Albert Finney is Edward Bloom, a blustery guy known for the wild and woolly tales he tells about his youth. Edward is old and sick right now, but as a young man (played by Ewan McGregor), he leaves his small town to find the wide world.

In the course of his travels he tames giants, calls on witches, visits magical towns, joins the circus, encounters a werewolf, fights with the armed forces, meets showbiz twins, buys a town, braves all manner of frightening things and meets and courts and marries the love of his life (played by Allison Lohman in their youth, and by Jessica Lange in the mature present -- as nifty a bit of casting as the Ewan McGregor/Albert Finney match).

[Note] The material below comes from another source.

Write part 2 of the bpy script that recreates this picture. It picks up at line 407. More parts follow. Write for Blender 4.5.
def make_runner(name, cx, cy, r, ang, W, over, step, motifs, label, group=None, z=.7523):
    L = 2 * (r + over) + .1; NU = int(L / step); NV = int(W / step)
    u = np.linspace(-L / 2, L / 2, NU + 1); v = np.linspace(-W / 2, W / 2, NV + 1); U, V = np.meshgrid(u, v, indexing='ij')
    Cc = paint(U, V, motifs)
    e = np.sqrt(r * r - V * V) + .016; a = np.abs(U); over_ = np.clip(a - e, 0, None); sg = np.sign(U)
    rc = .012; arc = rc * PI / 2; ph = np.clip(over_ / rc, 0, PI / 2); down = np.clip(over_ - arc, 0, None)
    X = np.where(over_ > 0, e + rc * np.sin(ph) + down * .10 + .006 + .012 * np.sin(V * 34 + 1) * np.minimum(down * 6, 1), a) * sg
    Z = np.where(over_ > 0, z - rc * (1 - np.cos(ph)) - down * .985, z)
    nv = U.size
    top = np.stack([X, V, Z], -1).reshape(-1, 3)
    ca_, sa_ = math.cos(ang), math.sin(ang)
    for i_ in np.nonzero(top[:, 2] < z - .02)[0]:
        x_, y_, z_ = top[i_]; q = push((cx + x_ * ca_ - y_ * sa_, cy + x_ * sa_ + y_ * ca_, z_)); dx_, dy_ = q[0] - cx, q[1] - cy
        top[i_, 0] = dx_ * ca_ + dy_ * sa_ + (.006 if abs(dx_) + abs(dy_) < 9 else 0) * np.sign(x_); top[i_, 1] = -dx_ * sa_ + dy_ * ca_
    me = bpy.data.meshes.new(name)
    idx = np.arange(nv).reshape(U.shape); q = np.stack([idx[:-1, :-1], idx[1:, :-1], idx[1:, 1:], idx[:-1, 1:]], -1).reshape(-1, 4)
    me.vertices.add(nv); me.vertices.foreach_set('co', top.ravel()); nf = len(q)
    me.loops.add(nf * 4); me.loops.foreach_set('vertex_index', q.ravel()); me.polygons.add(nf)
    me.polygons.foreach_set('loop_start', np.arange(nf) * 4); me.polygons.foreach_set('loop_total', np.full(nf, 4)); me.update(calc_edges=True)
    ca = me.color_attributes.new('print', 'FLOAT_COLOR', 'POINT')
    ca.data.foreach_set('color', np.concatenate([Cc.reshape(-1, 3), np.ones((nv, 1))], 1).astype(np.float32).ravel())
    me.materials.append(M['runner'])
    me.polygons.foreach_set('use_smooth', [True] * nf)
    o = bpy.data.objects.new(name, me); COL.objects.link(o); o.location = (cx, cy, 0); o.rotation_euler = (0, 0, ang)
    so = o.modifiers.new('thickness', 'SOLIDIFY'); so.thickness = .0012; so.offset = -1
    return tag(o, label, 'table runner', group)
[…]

In and around all the magical, pixilated and colourful adventures of Edward's youth is another story -- the present-day story of how his son (Billy Crudup) perceives Edward as a self-centred, silly old bore whose fabulous stories have been told once too often. This, alas, necessitates dragging the son's wife and infant into the narrative, but not for any purpose we could understand.

How Edward and his sulky son eventually reconcile is a slim thread that comes in handy to tie up the movie at the grand finale. The ending of Big Fish is rather touching, and as such could make you forget what's gone before. But what's gone before is a film quite unsure of itself, all busy and watchable when it's set in the past, but flat and unconvincing when it moves into present time. And never do the twain quite meet.

Big Fish is based on the novel by Daniel Wallace. The story celebrates the experiences of a larger-than-life character, but the conflict necessary to storytelling -- in this case, between father and son -- never makes sense.

It's as if the novel is too big and too rich to be squeezed into a two-hour movie; much feels rushed and shallow.

Big Fish has a strong cast that includes Helena Bonham Carter, Danny DeVito and Steve Buscemi. Visually, it's a charming movie, but for a film that celebrates storytelling it's a bit of a jumble. Sadly, this Big Fish is a flounder.